His books before Diplomacy, while being interesting, are not simply as good. His latest book is on leadership, which caused me to write this piece. I will share the reasons in a bit. It was in Oriana Fallaci’s Interview with History that I spotted something strange about her encounters with him. Reading some thirty years ago, I could not find a word to describe it. I ended up calling it weird. Decades later, I would learn that both were sex symbols of their times. Fallaci, I could understand, Kissinger I could not because though he must be a charming, handsome man in his youth when he gained political influence and was interviewed by her, I would have thought he had the sex appeal of a turnip. I bring this up because I really wanted to know. You see, if nerds like us could crack that code, it would be one giant leap for geek-kind.

But either for the intellect to be seductive, it has to be garnished with smatterings of political power, or then that allure only worked on the opposite sex in the olden times when Dr Kissinger was half his current age. Surely it can’t be money because Elon Musk would have bought some love and personality by now. And let’s face it. Money is even harder to get for you and me. In any case, you should read that interview because Fallaci forces him to compare himself to a cowboy alone with his horse. The horse, pardon me, Nixon, we are told, did not like that analogy. Fallaci’s decline became abundantly clear in her Islamophobia, with which she died. Dr Kissinger’s decline has the longevity of its own. Nixon snidely called Kissinger Sir Henry. Sir Henry makes a century today. Perhaps, like Bernard Lewis’ brilliant biography Notes on a Century: Reflections of a Middle East Historian, he may eventually write the story of these hundred years.

But I will not be reading his new book on leadership. Let me explain the reasons below. As I said earlier, his book on artificial intelligence and, to a lesser extent, the one on world order were disappointments. Everything eventually declines. Many of us are not half his age yet but are already battling psychosomatic corrosion. But perhaps it is not because of him that these works do not come up to scratch. The world is getting too chaotic. Take the study of artificial intelligence, for instance. There are aspects of AI’s evolution and impact that even its creators and experts do not understand. Similarly, to believe that there is a world order which follows a set of at least some rudimentary rules one year before Trump declared his candidacy and changed the world is like believing that if Alexander the Great could conquer most of the known world in 323 BC, anyone could do it now. Those who want to understand this analogy must know that, to an estimate, the world population in Alexander’s time was somewhere between 150 and 200 million, and it is 8 billion now. Yet you cannot help but admire the audacity of the man’s ambition. My main beef is the central premise of the book. Title: Leadership: Six Studies in World Strategy.

To study examples of leaders to draw broad conclusions is to concede that specific underlying rules govern leadership behaviour. That, in essence it is a science. Sadly that is just glorified fiction.
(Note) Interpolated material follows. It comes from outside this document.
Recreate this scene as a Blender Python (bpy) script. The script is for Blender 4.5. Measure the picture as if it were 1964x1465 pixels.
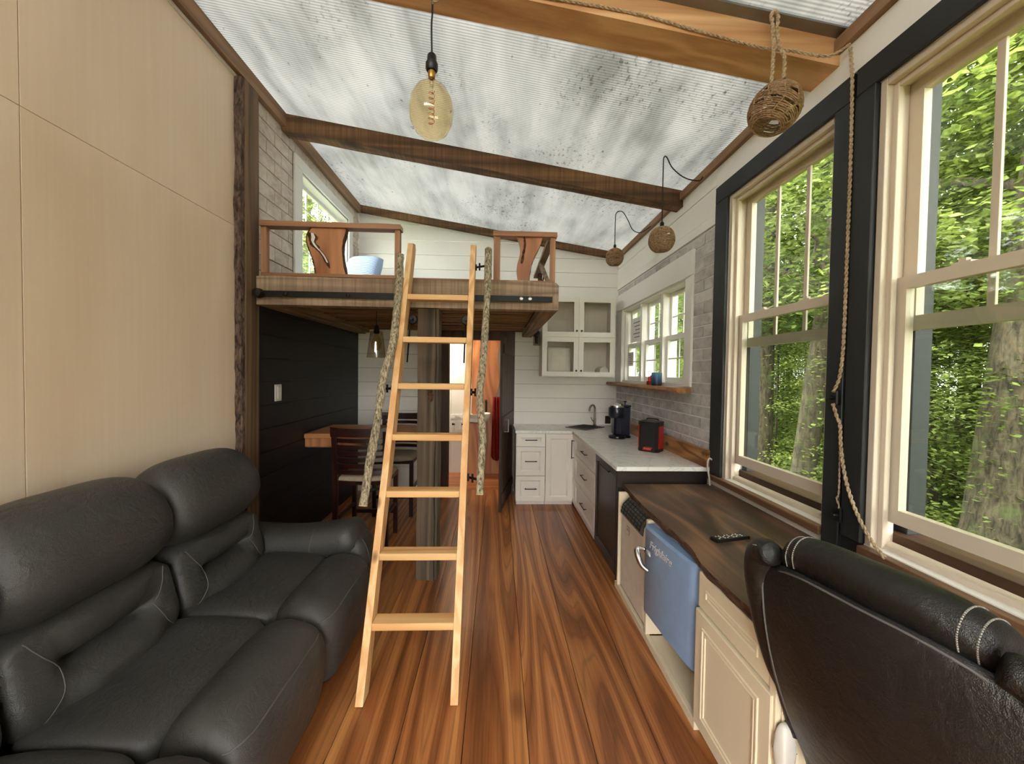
import bpy, bmesh, math, random
import numpy as np
from mathutils import Vector, Matrix, noise

for o in list(bpy.data.objects):
    bpy.data.objects.remove(o, do_unlink=True)
sc = bpy.context.scene
COL = sc.collection
random.seed(7)
R = math.radians

# ------------------------------------------------------------ camera
cam_d = bpy.data.cameras.new('camera')
cam_d.sensor_width = 36.0
cam_d.sensor_fit = 'HORIZONTAL'
cam_d.lens = 736.0 / 1964.0 * 36.0
cam_d.clip_start = 0.02
cam_d.clip_end = 300
cam = bpy.data.objects.new('camera', cam_d)
COL.objects.link(cam)
yaw, pitch, roll = R(2.2), R(1.4), R(0.8)
fw = Vector((math.sin(yaw) * math.cos(pitch), math.cos(yaw) * math.cos(pitch), -math.sin(pitch)))
rt = Vector((math.cos(yaw), -math.sin(yaw), 0))
up = rt.cross(fw)
rt2 = rt * math.cos(roll) + up * math.sin(roll)
up2 = up * math.cos(roll) - rt * math.sin(roll)
mw = Matrix((rt2, up2, -fw)).transposed().to_4x4()
mw.translation = Vector((0, 0, 1.6))
cam.matrix_world = mw
sc.camera = cam

# ------------------------------------------------------------ sky and exposure
w = bpy.data.worlds.new('overcast_sky')
sc.world = w
w.use_nodes = True
bg = w.node_tree.nodes['Background']
bg.inputs['Color'].default_value = (1.0, 0.985, 0.95, 1)
bg.inputs['Strength'].default_value = 6.5
cy = sc.cycles
cy.max_bounces = 6; cy.diffuse_bounces = 3; cy.glossy_bounces = 2; cy.transmission_bounces = 3; cy.transparent_max_bounces = 8
cy.use_adaptive_sampling = True; cy.adaptive_threshold = 0.08
cy.caustics_reflective = False; cy.caustics_refractive = False
sc.view_settings.view_transform = 'Standard'
sc.view_settings.look = 'None'
sc.view_settings.gamma = 1.0
sc.view_settings.use_curve_mapping = False
sc.view_settings.exposure = 1.42

# ------------------------------------------------------------ room numbers
XL, XR, YB, YF, YN = -1.84, 1.62, 5.15, 2.9, -1.2
ZR = lambda x: 3.75 - (x - XL) * 0.156          # underside of the roof sheet

# ------------------------------------------------------------ materials
def S(r, g, b):
    f = lambda c: (c / 12.92 if c <= 0.04045 else ((c + 0.055) / 1.055) ** 2.4)
    return (f(r / 255), f(g / 255), f(b / 255), 1)

class Mat:
    def __init__(s, name):
        s.m = bpy.data.materials.new(name)
        s.m.use_nodes = True
        s.nt = s.m.node_tree
        s.b = s.nt.nodes['Principled BSDF']
        s.out = s.nt.nodes['Material Output']
    def n(s, t):
        return s.nt.nodes.new(t)
    def l(s, a, b):
        s.nt.links.new(a, b)
    def put(s, sock, v):
        if hasattr(v, 'is_output'):
            s.l(v, sock)
        else:
            sock.default_value = v
    def vec(s, scale=(1, 1, 1), rnd=True, rot=(0, 0, 0), gen=False):
        tc = s.n('ShaderNodeTexCoord')
        v = tc.outputs['Generated' if gen else 'Object']
        if rnd:
            oi = s.n('ShaderNodeObjectInfo')
            mu = s.n('ShaderNodeMath'); mu.operation = 'MULTIPLY'
            s.l(oi.outputs['Random'], mu.inputs[0]); mu.inputs[1].default_value = 61.7
            ad = s.n('ShaderNodeVectorMath'); ad.operation = 'ADD'
            s.l(v, ad.inputs[0]); s.l(mu.outputs[0], ad.inputs[1])
            v = ad.outputs[0]
        mp = s.n('ShaderNodeMapping')
        mp.inputs['Scale'].default_value = scale
        mp.inputs['Rotation'].default_value = rot
        s.l(v, mp.inputs['Vector'])
        return mp.outputs[0]
    def rnd(s):
        return s.n('ShaderNodeObjectInfo').outputs['Random']
    def noise(s, v, scale=5, detail=3, rough=0.5, dist=0.0):
        t = s.n('ShaderNodeTexNoise')
        s.l(v, t.inputs['Vector'])
        t.inputs['Scale'].default_value = scale
        t.inputs['Detail'].default_value = detail
        t.inputs['Roughness'].default_value = rough
        t.inputs['Distortion'].default_value = dist
        return t.outputs['Fac']
    def voro(s, v, scale=5, feat='F1'):
        t = s.n('ShaderNodeTexVoronoi'); t.feature = feat
        s.l(v, t.inputs['Vector']); t.inputs['Scale'].default_value = scale
        return t.outputs['Distance']
    def math(s, op, a, b=0.0, c=None):
        t = s.n('ShaderNodeMath'); t.operation = op
        s.put(t.inputs[0], a); s.put(t.inputs[1], b)
        if c is not None:
            s.put(t.inputs[2], c)
        return t.outputs[0]
    def sep(s, v, i):
        t = s.n('ShaderNodeSeparateXYZ'); s.l(v, t.inputs[0]); return t.outputs[i]
    def ramp(s, f, stops, interp='LINEAR'):
        t = s.n('ShaderNodeValToRGB')
        s.put(t.inputs[0], f)
        cr = t.color_ramp; cr.interpolation = interp
        while len(cr.elements) < len(stops):
            cr.elements.new(0.5)
        for e, (p, c) in zip(cr.elements, stops):
            e.position = p
            e.color = c if len(c) == 4 else (*c, 1)
        return t.outputs[0]
    def mix(s, f, a, b, mode='MIX'):
        t = s.n('ShaderNodeMix'); t.data_type = 'RGBA'; t.blend_type = mode
        s.put(t.inputs['Factor'], f)
        s.put(t.inputs[6], a); s.put(t.inputs[7], b)
        return t.outputs[2]
    def bump(s, h, strength=0.3, dist=0.01):
        t = s.n('ShaderNodeBump')
        t.inputs['Strength'].default_value = strength
        t.inputs['Distance'].default_value = dist
        s.l(h, t.inputs['Height'])
        s.l(t.outputs[0], s.b.inputs['Normal'])
    def set(s, **k):
        for kk, v in k.items():
            s.put(s.b.inputs[kk.replace('_', ' ')], v)
        return s

G3 = lambda v: (v, v, v, 1)

def paint(name, c, rough=0.5, var=0.06, nscale=3.0, bump=0.0, spec=0.4):
    m = Mat(name)
    v = m.vec()
    n = m.noise(v, nscale, 2)
    dark = tuple(x * (1 - var * 2) for x in c[:3]) + (1,)
    m.set(Base_Color=m.ramp(n, [(0.3, dark), (0.7, c)]), Roughness=rough, Specular_IOR_Level=spec)
    if bump:
        m.bump(m.noise(v, 90, 2), bump, 0.002)
    return m.m

def wood(name, dark, light, axis=1, across=3.0, along=0.35, rings=9.0, fib=60.0, rough=0.5, contrast=1.0,
         knots=0.0, vary=0.25, bump=0.15, coat=0.0, saw=0.0, mid=None, fine=0.0):
    """growth-ring contours of a stretched noise field, with fibres, knots and piece-to-piece variation"""
    m = Mat(name)
    sc3 = [across] * 3; sc3[axis] = along
    v = m.vec(tuple(sc3))
    n = m.noise(v, 1.0, 1.5, 0.4, 0.3)
    s = m.math('SINE', m.math('MULTIPLY', n, rings * 6.283))
    ringf = m.math('MULTIPLY_ADD', s, 0.5 * contrast, 0.5)
    fs = [fib] * 3; fs[axis] = fib * 0.03
    f = m.noise(m.vec(tuple(fs)), 1.0, 2, 0.6)
    blot = m.noise(m.vec(tuple(a * 0.7 for a in sc3)), 1.0, 2, 0.6)
    fac = m.math('ADD', m.math('MULTIPLY', ringf, 0.45), m.math('MULTIPLY', f, 0.35))
    fac = m.math('ADD', fac, m.math('MULTIPLY_ADD', blot, 0.7, -0.25))
    if mid is None:
        mid = tuple((a + b) / 2 for a, b in zip(dark, light))
    col = m.ramp(fac, [(0.2, dark), (0.5, mid), (0.8, light)])
    if fine:
        ln = m.math('POWER', m.math('MULTIPLY_ADD', m.math('SINE', m.math('MULTIPLY', n, rings * 6.283 * 3.3)), 0.5, 0.5), 8.0)
        ln = m.math('MULTIPLY', ln, m.math('MULTIPLY', blot, fine * 2))
        col = m.mix(ln, col, tuple(x * 0.55 for x in dark[:3]) + (1,))
    if knots:
        ks = [knots] * 3; ks[axis] = knots * 0.5
        d = m.voro(m.vec(tuple(ks)), 1.0)
        k = m.ramp(d, [(0.06, G3(1)), (0.15, G3(0))])
        col = m.mix(k, col, tuple(x * 0.35 for x in dark[:3]) + (1,))
    if vary:
        hv = m.n('ShaderNodeHueSaturation')
        m.l(col, hv.inputs['Color'])
        m.l(m.math('MULTIPLY_ADD', m.rnd(), vary * 2, 1 - vary), hv.inputs['Value'])
        col = hv.outputs[0]
    if saw:
        ss = [1.2] * 3; ss[axis] = saw
        sw = m.noise(m.vec(tuple(ss)), 1.0, 2, 0.5, 0.15)
        col = m.mix(m.ramp(sw, [(0.40, G3(0.34)), (0.58, G3(0.0))]), col, tuple(x * 0.4 for x in dark[:3]) + (1,))
    m.set(Base_Color=col, Roughness=rough)
    if coat:
        m.set(Coat_Weight=coat, Coat_Roughness=0.16)
    m.bump(m.math('ADD', f, m.math('MULTIPLY', ringf, 0.5)), bump, 0.003)
    return m.m

def plain(name, c, rough=0.4, metal=0.0, coat=0.0):
    m = Mat(name)
    v = m.vec()
    n = m.noise(v, 14, 1)
    m.set(Base_Color=m.ramp(n, [(0.3, tuple(x * 0.9 for x in c[:3]) + (1,)), (0.7, c)]), Roughness=rough, Metallic=metal, Coat_Weight=coat)
    return m.m

def leather(name, c, rough=0.42, scale=1.0):
    m = Mat(name)
    v = m.vec()
    big = m.noise(v, 3.5 * scale, 4, 0.6)
    cr = m.noise(m.vec((1, 1, 1)), 22 * scale, 3, 0.6, 0.8)
    fine = m.voro(v, 420 * scale)
    c2 = tuple(min(1, x * 1.35) for x in c[:3]) + (1,)
    m.set(Base_Color=m.ramp(big, [(0.3, c), (0.75, c2)]), Roughness=m.math('MULTIPLY_ADD', big, 0.22, rough - 0.1))
    h = m.math('ADD', m.math('MULTIPLY', cr, 0.8), m.math('MULTIPLY', fine, 0.12))
    h = m.math('ADD', h, m.math('MULTIPLY', big, 1.6))
    m.bump(h, 0.42, 0.014)
    return m.m

def bark(name, dark, light, axis=2, rough=0.9, sc_=30.0, bump=0.8, moss=None):
    m = Mat(name)
    s3 = [sc_] * 3; s3[axis] = sc_ * 0.28
    v = m.vec(tuple(s3))
    n = m.noise(v, 1.0, 4, 0.65, 0.6)
    col = m.ramp(n, [(0.36, dark), (0.5, tuple((a + b) / 2 for a, b in zip(dark, light))), (0.64, light)])
    if moss:
        col = m.mix(m.ramp(m.noise(m.vec((5, 5, 5)), 1.0, 3), [(0.55, G3(0)), (0.75, G3(0.7))]), col, moss)
    m.set(Base_Color=col, Roughness=rough)
    m.bump(n, bump, 0.02)
    return m.m

def glass(name, tint=(1, 1, 1, 1), refl=1.0, dirt=0.0):
    m = Mat(name)
    nt = m.nt
    nt.nodes.remove(m.b)
    tr = m.n('ShaderNodeBsdfTransparent'); tr.inputs[0].default_value = tint
    gl = m.n('ShaderNodeBsdfGlossy'); gl.inputs['Roughness'].default_value = 0.02
    lw = m.n('ShaderNodeLayerWeight'); lw.inputs[0].default_value = 0.5
    mx = m.n('ShaderNodeMixShader')
    sch = m.math('MULTIPLY_ADD', m.math('POWER', lw.outputs['Facing'], 5.0), 0.5, 0.04)
    m.l(m.math('MULTIPLY', sch, refl), mx.inputs[0])
    m.l(tr.outputs[0], mx.inputs[1]); m.l(gl.outputs[0], mx.inputs[2])
    m.l(mx.outputs[0], m.out.inputs[0])
    return m.m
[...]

Only one pattern defines the mechanics of leadership. Trial, error and following good advice. But the fallacy doesn’t end here. The term social sciences as a construct is highly misleading. We use the word science here as a consolation prize. You did not win anything but came very close. Otherwise, it is impossible to pretend that, like electrons and protons, humans with volition are subject to specific inherent rules.

Too many variables result in too much anarchy. And then there is the problem of Dr Kissinger and my discipline: International Relations, which honestly is a pseudoscience. Why? Because experts in the field do not seem to agree on anything. And they have never predicted anything correctly. To be scientific, a hypothesis has to be falsifiable and its research results replicable. This discipline, therefore, fails the basic test of science. Had Dr Kissinger invested his time writing his comprehensive memoir of a hundred years, I would be the first to buy the book. At any rate, having spent a hundred years living and being able to tell the tale are tremendous accomplishments on their own. Congratulations to him for reaching this milestone.